Il y a quelques temps, j’ai été interviewée par deux étudiantes en cinéma qui réalisaient un court-métrage sur les rêves, ceux qu’on a enfant, ceux qu’on a adulte, et ce qui se passe entre les deux. J’avais un trac monstre, déjà parce que je ne suis pas née pour passer devant une caméra, ça, c’est sûr, et parce que c’est intime, les rêves, c’est difficile d’en parler. Mais j’ai eu envie de le faire, parce que s’il y a bien que cette année m’a apprise, c’est que mes rêves font partie de qui je suis. Alors j’avais envie de sortir de ma zone de confort pour aller à la rencontre de mes rêves.
Cette année, j’ai compris mon rêve. Je lui ai donné l’opportunité de s’exprimer, de déployer ses ailes. J’ai arrêté d’être terre-à-terre, juste le temps de réaliser, de dire tout bas puis un peu plus fort : je rêve d’être écrivaine. Si on tait beaucoup nos rêves, c’est sûrement parce qu’une fois lâchés dans l’air, on se sent mis à nus, et surtout jugeable, pointable du doigt. Eh, vous avez vu, son rêve est stupide. Irréalisable. Pour qui elle se prend ? et dans dix, quinze, quarante ans : Eh, vous avez vu ? Quelle ratée, elle l’a pas réalisé, son rêve. Moi, j’ai l’impression que j’ai vraiment choisi un rêve impossible. Regardé avec les lunettes de la raison, il est soit prétentieux, soit naïf, il ne suffira pas de travailler dur pour y arriver, il faudra espérer beaucoup. Et peut-être qu’il ne se réalisera jamais.
Et ça me va.
Maintenant que vous connaissez mon rêve, et que mes proches le connaissent aussi, il perd un peu de son caractère sacré. Il est moins intouchable. Je suis plus vulnérable, parce que vous êtes plusieurs centaines, peut-être milliers, à pouvoir me pointer du doigt. Mais cette année m’a aussi appris qu’en plus d’avoir confiance en soi, on gagne vraiment beaucoup à avoir confiance en les autres. Dans mon entourage de belles personnes (et vous en faites partie, vu comme chaque crise existentielle ici me vaut une vague d’amour à chaque fois plus grande), avoir parlé de mon rêve ne m’a jamais valu que du soutien. Les rêves nous rendent fragiles et forts à la fois. Puis c’est comme le bonheur, ça ne perd pas en qualité, en puissance, quand on rêve on tient toujours ça contre son coeur, en parler ne fait que rendre tout ça un peu plus vrai. Un peu plus réel, un peu plus possible.

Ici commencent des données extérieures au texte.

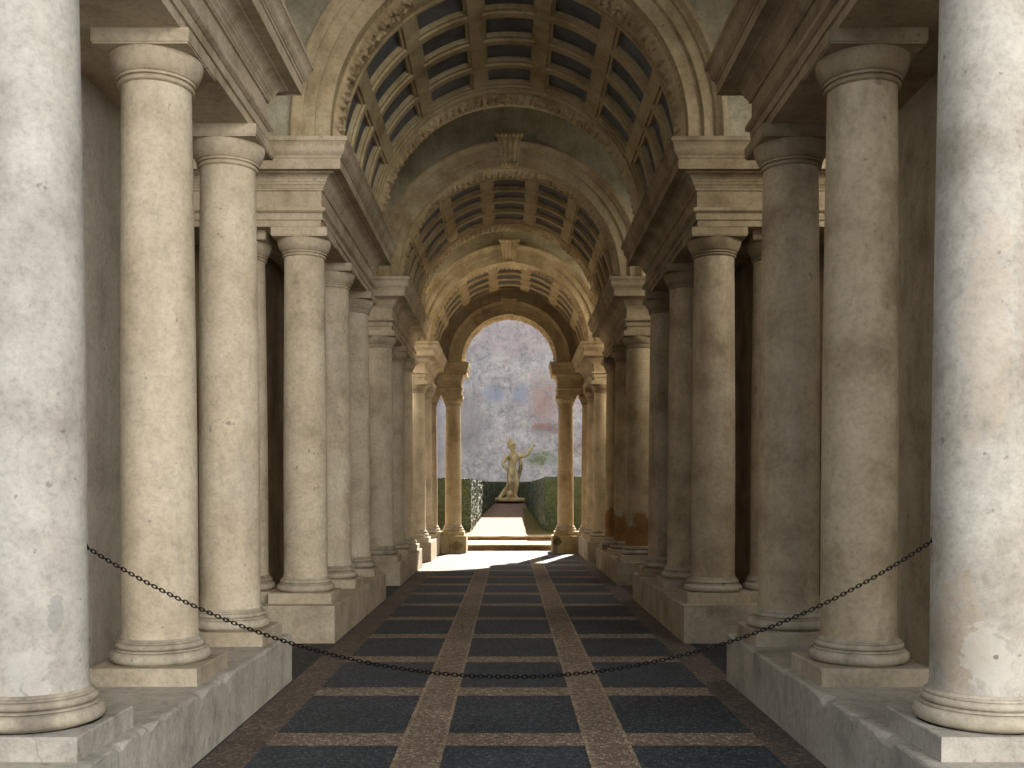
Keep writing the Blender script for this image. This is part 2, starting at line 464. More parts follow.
def keystone(root, yf, R, zc, h, w, mat, drop=.02):
    """fluted console at the crown"""
    b = MB(); z0 = zc+R-drop
    nu, nv = 40, 16
    def fwd(v):  # v 0 bottom .. 1 top
        return .12+.10*v+.05*math.sin(PI*v)*(v-.3)+.0
    def P(i, j):
        u = i/nu*2-1; v = j/nv
        ww = w*(.66+.34*v)/2
        fl = .022*(abs(math.cos(u*PI*2))**.6)
        return (u*ww, yf-fwd(v)-fl*.9, z0+.10*h+v*h*.80)
    b.grid(P, nu, nv, True)
    for s in (-1, 1):
        def S(i, j):
            v = j/nv; ww = w*(.66+.34*v)/2
            return (s*ww, yf-(fwd(v)+.02)*(1-i), z0+.10*h+v*h*.80)
        b.grid(S, 1, nv, True, flip=(s < 0))
    # beaded roll at the foot, scroll cap at the head
    for (zc_, r, ww, nb) in ((z0+.05*h, .05*h, w*.70, 5), (z0+.93*h, .062*h, w*1.12, 7)):
        for q in range(nb):
            cx = (q+.5)/nb*ww-ww/2; rr = ww/nb*.52
            yy = yf-.13 if zc_ < z0+.5*h else yf-.235
            vs = []; n1, n2 = 10, 8
            def Q(i, j):
                a = 2*PI*i/n1; c = -PI/2+PI*j/n2
                return (cx+rr*math.cos(c)*math.cos(a), yy+.055*math.cos(c)*math.sin(a), zc_+r*1.1*math.sin(c))
            b.grid(Q, n1, n2, True)
    bk = fwd(1)
    b.box(-w*.56, w*.56, yf-bk-.02, yf, z0+.88*h, z0+.92*h)
    b.box(-w*.36, w*.36, yf-.13, yf, z0, z0+.11*h)
    b.box(-w*.60, w*.60, yf-bk-.05, yf, z0+.965*h, z0+1.0*h)
    return b.build('keystone', mat, root)

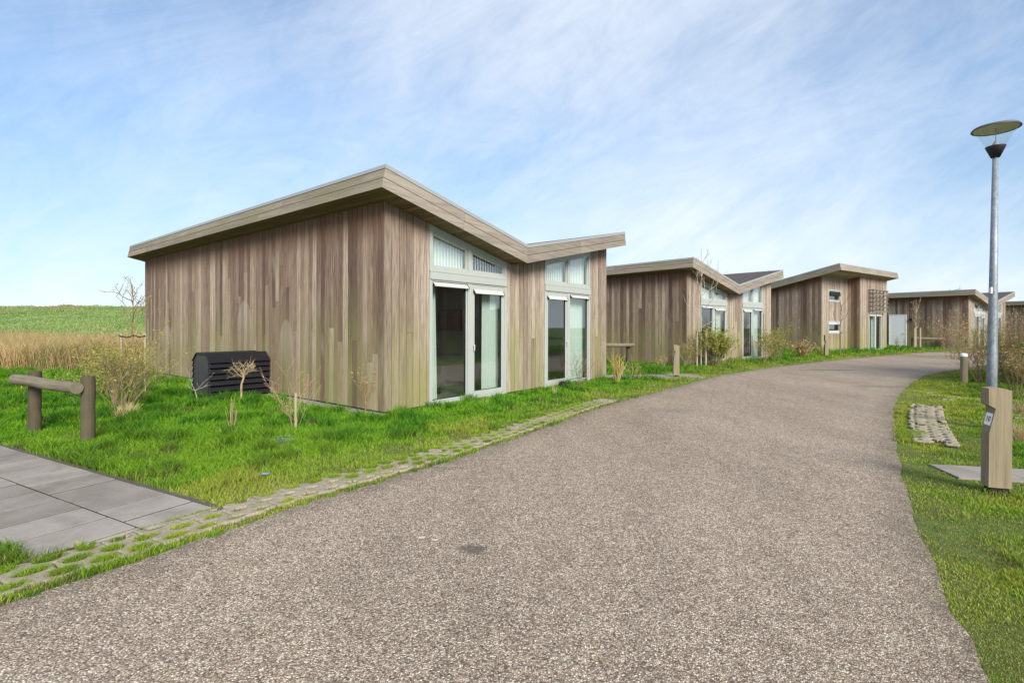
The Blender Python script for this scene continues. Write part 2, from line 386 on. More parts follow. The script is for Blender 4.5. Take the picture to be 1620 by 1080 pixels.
def window_unit(root, x0, x1, mirror, sof):
    """tall two-light facade window under the slope; returns the window object (frame)"""
    def X(f):  # f measured from the fixed-pane side
        return x0+f if not mirror else x1-f
    def span(a, b): p, q = X(a), X(b); return (min(p, q), max(p, q))
    W = x1-x0
    y0, y1 = -.012, .10
    fr = MB()
    fr.xz([(x0, .0), (x0+.07, .0), (x0+.07, sof(x0+.07)-.004), (x0, sof(x0)-.004)], y0, y1)
    fr.xz([(x1-.07, .0), (x1, .0), (x1, sof(x1)-.004), (x1-.07, sof(x1-.07)-.004)], y0, y1)
    fr.box(x0+.07, y0+.002, 0, x1-.07, y1, .085)
    xa, xb = x0+.07, x1-.07
    fr.xz([(xa, sof(xa)-.13), (xb, sof(xb)-.13), (xb, sof(xb)-.006), (xa, sof(xa)-.006)], y0+.002, y1)
    fr.box(xa, y0+.002, 2.33, xb, y1, 2.59)
    ca, cb = span(1.02, 1.135)
    fr.box(ca, y0+.004, .085, cb, y1-.01, 2.33)
    fr.xz([(ca+.01, 2.59), (cb-.01, 2.59), (cb-.01, sof(cb)-.13), (ca+.01, sof(ca)-.13)], y0+.004, y1-.01)
    win = fr.build('window', M['frame'], root)
    cr = MB(); cr.box(x0+.004, -.034, 2.36, x1-.004, -.014, 2.505)
    cr.box(x0-.006, -.04, 2.50, x1+.006, -.014, 2.517)
    cr.build('crossbar', M['frame'], win)
    # upper lights: slanted beads and panes
    for k, (a, b) in enumerate(((.07, 1.02), (1.135, W-.07))):
        p, q = span(a, b); i = .035
        bd = MB()
        ztp, ztq = sof(p)-.13, sof(q)-.13
        bd.xz([(p, 2.59), (q, 2.59), (q, 2.59+i), (p, 2.59+i)], .012, .06)
        bd.xz([(p, ztp-i), (q, ztq-i), (q, ztq), (p, ztp)], .012, .06)
        bd.xz([(p, 2.59+i), (p+i, 2.59+i), (p+i, sof(p+i)-.13-i), (p, ztp-i)], .012, .06)
        bd.xz([(q-i, 2.59+i), (q, 2.59+i), (q, ztq-i), (q-i, sof(q-i)-.13-i)], .012, .06)
        bd.build('sash', M['frame'], win)
        gl = MB(); gl.add([(p+i, .04, 2.59+i), (q-i, .04, 2.59+i), (q-i, .04, sof(q-i)-.13-i), (p+i, .04, sof(p+i)-.13-i)], [(0,1,2,3)]); gl.build('glass_pane', M['glass'], win)
    # lower lights
    for k, (a, b) in enumerate(((.07, 1.02), (1.135, W-.07))):
        p, q = span(a, b)
        if k == 0: fw, zt, zb_ = .028, 2.27, .115
        else: fw, zt, zb_ = .085, 2.19, .18
        bd = MB(); yy = (.0 if k else .02)
        bd.box(p+.002, yy, .087, q-.002, yy+.06, zb_); bd.box(p+.002, yy, zt, q-.002, yy+.06, 2.328)
        bd.box(p+.002, yy, zb_, p+fw, yy+.06, zt); bd.box(q-fw, yy, zb_, q-.002, yy+.06, zt)
        bd.build('sash', M['frame'], win, bevel=.004)
        ga = MB(); g_ = .009
        ga.box(p+fw, yy+.012, zb_, p+fw+g_, yy+.05, zt); ga.box(q-fw-g_, yy+.012, zb_, q-fw, yy+.05, zt); ga.box(p+fw+g_, yy+.012, zb_, q-fw-g_, yy+.05, zb_+g_)
        ga.build('gasket', M['dark'], win)
        gl = MB(); gl.box(p+fw+g_, yy+.025, zb_+g_, q-fw-g_, yy+.031, zt); 
        gl = MB(); gl.add([(p+fw+g_, yy+.03, zb_+g_), (q-fw-g_, yy+.03, zb_+g_), (q-fw-g_, yy+.03, zt), (p+fw+g_, yy+.03, zt)], [(0,1,2,3)])
        gl.build('glass_pane', M['glass'], win)
        ve = MB(); va, vb = p+fw*.6, q-fw*.6
        ve.yz([(yy-.001, zt+.005), (yy-.001, zt+.055), (-.055, zt-.02), (-.058, zt-.035), (-.03, zt-.038)], va, vb)
        v_ = ve.build('ventilator', M['vent'], win, bevel=.003)
        for xx in ((va-.008, va-.001), (vb+.001, vb+.008)):
            vc = MB(); vc.yz([(yy-.002, zt+.055), (yy-.002, zt-.04), (-.062, zt-.042), (-.058, zt-.01)], xx[0], xx[1]); vc.build('end_cap', M['dark'], v_)

        if k == 1:
            hd = MB(); hx = (p+fw*.5) if not mirror else (q-fw*.5)
            hd.tube([(hx, -.04, 1.0), (hx, -.045, 1.12)], .011, 8); hd.box(hx-.012, -.04, 1.09, hx+.012, yy, 1.125)
            hd.build('handle', M['vent'], win)
    return win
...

Moi, je suis quand même un peu un être de raison. Je connais des pessimistes, des optimistes, je me situe dans le milieu un peu tiède où mon cerveau analyse tout et tire des conclusions que mon cœur choisit sciemment d’ignorer. Ma devise en toute chose qui implique l’espérance : Il faut se préparer au pire, mais attendre le meilleur. Figurez-vous que ce mantra me fait du bien et me permet de rêver en toute sérénité. Je n’ai pas besoin qu’on me répète que la vie est dure et le monde cruel. Qui a besoin qu’on enfonce comme ça des portes ouvertes ? J’ai besoin de savoir qu’il est possible que tout n’aille pas comme je le souhaite, mais que ça ne m’empêche pas de souhaiter. Je suis infiniment plus chill depuis que cette philosophie m’accompagne.

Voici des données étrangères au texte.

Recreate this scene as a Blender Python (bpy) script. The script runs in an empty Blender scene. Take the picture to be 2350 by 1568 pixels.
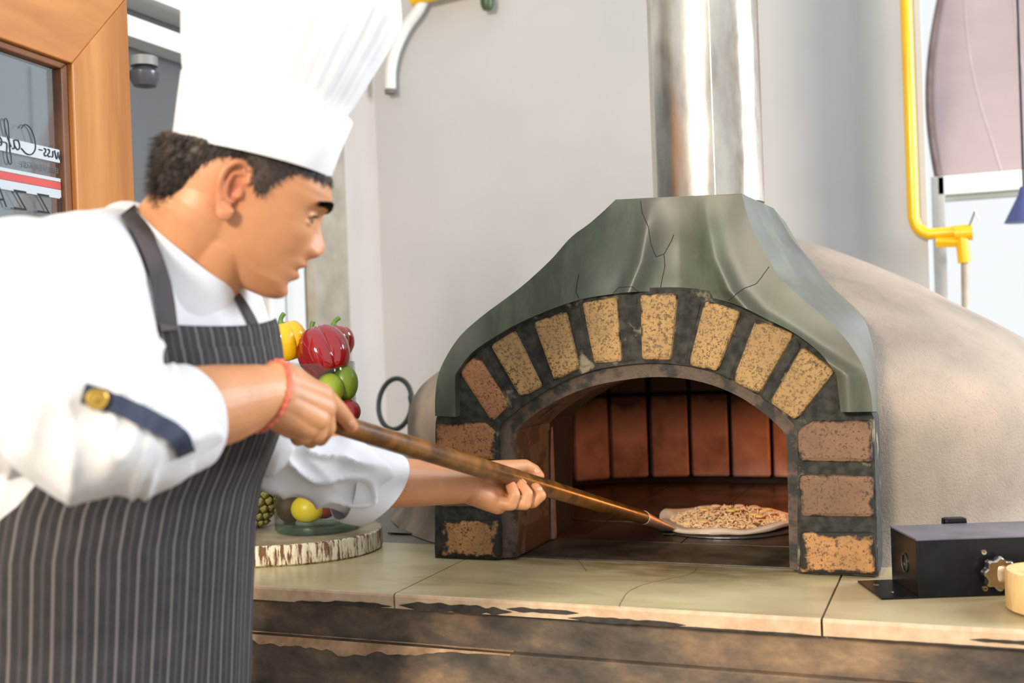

Peut-être que mon rêve ne se réalisera jamais. C’est possible, et c’est même probable. Et ce n’est pas grave, au fond. Si je n’avais pas ce rêve, je n’aurais pas rencontré de nouvelles amies, écrit une nouvelle puis un roman, je n’aurais pas eu le courage de me rendre à des conférences d’auteurs et autrices, je n’aurais pas fait lire ce que j’écris à des dizaines de personnes et eu la force de lire leurs retours pour m’améliorer (et me rassurer). Au final, même si mon rêve ne se réalise jamais, j’aurai tellement appris d’avoir cru en lui — et en moi. On forme une belle équipe, lui un peu fou et perché, moi qui dois constamment me hisser sur la pointe des pieds pour être à sa hauteur.
Mon rêve me grandit. C’est tout ce qui compte, n’est-ce pas ?
Je vous souhaite un très joyeux Noël. C’est un peu un rêve aussi, Noël, vous ne trouvez pas ? Moi, je fête le solstice, les jours qui s’allongent, et je garde au creux de moi l’espoir rassurant que bien qu’il ne fasse que commencer, l’hiver finira bien par se terminer. Et qu’on en ressortira grandi·es.
Je vous embrasse, vous dis à bientôt. Et merci.